REQUEST:
What is the number of lines containing the word "from"? Give that number alone.

DATA SEGMENT:
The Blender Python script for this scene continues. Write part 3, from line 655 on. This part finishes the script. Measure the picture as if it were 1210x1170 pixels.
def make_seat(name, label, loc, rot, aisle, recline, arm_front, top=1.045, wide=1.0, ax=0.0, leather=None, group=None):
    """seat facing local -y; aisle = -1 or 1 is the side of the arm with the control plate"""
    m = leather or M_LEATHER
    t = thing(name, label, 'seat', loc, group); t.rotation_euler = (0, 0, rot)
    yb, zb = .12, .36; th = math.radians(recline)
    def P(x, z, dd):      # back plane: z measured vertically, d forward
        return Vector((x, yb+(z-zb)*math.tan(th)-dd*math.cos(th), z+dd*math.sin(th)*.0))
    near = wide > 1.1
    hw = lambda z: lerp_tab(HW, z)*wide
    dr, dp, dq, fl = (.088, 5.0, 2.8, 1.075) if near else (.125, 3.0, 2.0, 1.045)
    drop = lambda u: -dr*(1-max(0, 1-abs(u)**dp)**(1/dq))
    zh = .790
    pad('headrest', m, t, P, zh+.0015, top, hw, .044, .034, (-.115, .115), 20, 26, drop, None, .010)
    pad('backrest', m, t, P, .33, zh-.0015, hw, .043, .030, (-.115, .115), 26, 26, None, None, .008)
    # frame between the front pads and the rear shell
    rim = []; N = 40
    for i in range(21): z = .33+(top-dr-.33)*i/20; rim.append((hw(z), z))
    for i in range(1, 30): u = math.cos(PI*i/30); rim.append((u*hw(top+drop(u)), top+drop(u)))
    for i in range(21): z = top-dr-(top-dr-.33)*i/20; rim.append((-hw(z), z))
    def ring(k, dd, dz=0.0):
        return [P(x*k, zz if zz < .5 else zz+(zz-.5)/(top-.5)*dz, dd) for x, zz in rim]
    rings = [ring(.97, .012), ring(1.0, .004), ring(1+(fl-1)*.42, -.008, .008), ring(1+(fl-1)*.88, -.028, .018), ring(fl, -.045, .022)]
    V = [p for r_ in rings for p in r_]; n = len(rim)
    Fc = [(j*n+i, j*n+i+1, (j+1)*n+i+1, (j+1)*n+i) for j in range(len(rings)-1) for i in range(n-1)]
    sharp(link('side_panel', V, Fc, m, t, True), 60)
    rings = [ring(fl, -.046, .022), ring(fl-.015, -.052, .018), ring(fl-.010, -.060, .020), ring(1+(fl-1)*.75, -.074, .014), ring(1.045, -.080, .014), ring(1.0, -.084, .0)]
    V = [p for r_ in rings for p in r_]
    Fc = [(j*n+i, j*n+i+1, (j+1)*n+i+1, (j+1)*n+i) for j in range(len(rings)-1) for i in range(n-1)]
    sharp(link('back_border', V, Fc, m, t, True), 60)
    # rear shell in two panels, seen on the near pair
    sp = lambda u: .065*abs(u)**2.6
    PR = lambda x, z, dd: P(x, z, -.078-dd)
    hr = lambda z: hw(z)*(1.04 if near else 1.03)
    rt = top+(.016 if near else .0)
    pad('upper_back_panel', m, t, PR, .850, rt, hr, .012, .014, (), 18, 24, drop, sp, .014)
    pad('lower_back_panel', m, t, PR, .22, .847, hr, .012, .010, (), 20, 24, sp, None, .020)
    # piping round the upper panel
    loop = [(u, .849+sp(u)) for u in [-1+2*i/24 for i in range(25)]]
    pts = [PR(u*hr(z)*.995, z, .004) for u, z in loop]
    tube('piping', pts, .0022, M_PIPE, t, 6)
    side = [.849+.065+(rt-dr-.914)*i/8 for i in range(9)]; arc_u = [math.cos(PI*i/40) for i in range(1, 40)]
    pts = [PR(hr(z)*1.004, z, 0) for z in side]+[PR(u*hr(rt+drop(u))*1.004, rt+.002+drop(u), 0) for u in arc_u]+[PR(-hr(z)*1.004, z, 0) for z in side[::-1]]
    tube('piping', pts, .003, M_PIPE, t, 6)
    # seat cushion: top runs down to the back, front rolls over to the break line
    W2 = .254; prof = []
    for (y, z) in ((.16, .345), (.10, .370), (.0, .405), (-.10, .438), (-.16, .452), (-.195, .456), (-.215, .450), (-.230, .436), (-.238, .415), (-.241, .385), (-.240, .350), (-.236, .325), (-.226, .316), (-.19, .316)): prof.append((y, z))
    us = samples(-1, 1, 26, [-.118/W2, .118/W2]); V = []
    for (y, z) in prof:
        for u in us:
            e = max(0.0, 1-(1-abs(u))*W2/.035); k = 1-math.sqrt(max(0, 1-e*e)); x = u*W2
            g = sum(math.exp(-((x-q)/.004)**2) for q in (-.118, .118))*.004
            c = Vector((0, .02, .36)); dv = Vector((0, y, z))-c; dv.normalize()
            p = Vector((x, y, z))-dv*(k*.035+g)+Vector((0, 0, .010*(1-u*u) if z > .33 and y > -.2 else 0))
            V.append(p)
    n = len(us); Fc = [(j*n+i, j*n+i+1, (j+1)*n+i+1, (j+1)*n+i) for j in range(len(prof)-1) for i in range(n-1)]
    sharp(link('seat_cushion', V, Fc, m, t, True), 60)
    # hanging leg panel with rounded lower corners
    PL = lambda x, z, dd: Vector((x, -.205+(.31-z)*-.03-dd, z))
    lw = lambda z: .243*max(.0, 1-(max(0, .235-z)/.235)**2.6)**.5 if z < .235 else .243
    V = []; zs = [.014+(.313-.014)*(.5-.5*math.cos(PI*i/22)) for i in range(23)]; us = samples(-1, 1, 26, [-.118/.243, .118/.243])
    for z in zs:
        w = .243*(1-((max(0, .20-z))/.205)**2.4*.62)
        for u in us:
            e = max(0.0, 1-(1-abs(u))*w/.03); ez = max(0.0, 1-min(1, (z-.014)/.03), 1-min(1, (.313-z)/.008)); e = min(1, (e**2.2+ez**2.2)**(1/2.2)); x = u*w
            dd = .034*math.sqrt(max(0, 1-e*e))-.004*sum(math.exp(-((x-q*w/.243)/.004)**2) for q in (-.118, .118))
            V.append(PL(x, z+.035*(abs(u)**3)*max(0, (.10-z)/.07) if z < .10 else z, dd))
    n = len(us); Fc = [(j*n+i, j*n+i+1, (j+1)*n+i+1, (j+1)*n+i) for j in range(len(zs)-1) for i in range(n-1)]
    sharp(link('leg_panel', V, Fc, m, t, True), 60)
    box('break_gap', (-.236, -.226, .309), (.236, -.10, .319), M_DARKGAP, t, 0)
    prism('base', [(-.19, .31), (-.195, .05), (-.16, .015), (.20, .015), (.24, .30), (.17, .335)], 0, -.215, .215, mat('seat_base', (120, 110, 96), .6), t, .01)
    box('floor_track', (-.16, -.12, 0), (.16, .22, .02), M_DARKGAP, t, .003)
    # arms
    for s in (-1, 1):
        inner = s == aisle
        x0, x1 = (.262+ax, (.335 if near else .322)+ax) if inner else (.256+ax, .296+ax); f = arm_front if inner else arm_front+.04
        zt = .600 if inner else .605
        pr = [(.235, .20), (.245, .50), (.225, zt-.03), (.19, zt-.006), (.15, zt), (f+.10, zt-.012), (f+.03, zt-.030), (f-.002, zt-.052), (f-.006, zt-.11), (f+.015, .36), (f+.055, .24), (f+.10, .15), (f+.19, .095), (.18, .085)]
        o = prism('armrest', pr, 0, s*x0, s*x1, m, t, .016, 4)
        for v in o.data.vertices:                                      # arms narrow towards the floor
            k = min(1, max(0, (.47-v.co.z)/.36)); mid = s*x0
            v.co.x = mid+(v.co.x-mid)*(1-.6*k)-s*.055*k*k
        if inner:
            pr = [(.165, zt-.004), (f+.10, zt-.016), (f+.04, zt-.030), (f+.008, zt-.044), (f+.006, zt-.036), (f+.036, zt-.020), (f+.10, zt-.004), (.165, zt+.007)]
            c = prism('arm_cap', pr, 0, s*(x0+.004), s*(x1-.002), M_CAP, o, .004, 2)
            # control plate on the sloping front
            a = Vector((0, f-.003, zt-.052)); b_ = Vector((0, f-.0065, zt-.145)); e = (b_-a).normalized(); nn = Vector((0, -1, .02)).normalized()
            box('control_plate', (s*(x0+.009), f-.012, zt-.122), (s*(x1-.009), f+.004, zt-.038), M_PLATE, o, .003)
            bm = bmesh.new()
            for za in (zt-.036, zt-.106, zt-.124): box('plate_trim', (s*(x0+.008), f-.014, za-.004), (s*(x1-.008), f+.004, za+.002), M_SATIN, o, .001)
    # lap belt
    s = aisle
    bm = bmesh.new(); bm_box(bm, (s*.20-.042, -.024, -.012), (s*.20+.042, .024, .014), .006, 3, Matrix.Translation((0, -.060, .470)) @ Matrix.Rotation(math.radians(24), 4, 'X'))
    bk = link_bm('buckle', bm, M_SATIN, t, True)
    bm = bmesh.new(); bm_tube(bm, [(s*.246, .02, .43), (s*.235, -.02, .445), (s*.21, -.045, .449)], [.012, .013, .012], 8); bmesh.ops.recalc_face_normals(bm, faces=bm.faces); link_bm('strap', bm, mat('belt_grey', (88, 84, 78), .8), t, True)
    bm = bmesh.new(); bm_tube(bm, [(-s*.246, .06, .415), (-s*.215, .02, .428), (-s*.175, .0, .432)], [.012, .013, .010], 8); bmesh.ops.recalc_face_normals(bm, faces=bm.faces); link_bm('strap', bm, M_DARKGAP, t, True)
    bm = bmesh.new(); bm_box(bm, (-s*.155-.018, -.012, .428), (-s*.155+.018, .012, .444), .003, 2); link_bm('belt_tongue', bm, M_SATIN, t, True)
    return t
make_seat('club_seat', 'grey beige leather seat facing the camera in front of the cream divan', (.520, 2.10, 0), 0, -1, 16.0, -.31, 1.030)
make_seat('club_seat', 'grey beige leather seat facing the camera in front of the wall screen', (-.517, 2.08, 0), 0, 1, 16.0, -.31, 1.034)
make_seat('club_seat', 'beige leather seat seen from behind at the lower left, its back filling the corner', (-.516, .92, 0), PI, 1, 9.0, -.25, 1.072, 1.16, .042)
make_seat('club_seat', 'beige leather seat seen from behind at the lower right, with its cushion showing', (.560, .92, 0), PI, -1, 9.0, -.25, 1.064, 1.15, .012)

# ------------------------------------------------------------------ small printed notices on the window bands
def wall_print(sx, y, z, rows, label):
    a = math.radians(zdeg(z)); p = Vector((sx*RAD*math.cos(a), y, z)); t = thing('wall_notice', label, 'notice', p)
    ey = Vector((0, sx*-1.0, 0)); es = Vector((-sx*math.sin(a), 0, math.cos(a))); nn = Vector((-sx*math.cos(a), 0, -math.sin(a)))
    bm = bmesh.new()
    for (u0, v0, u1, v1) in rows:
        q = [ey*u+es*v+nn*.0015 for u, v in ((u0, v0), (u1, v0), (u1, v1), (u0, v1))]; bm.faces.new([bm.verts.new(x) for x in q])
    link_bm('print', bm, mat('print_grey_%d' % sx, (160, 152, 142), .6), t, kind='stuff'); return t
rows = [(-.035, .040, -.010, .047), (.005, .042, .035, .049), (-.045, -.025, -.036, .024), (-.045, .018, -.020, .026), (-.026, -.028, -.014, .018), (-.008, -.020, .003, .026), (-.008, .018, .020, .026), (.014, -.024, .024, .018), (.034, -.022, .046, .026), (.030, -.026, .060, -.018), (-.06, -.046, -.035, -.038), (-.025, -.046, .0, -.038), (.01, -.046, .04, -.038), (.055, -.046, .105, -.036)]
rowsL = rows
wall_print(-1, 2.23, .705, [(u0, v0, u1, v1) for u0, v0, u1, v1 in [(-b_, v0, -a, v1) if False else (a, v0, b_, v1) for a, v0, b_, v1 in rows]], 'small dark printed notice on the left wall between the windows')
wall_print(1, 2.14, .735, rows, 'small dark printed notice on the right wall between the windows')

SOLUTION:
3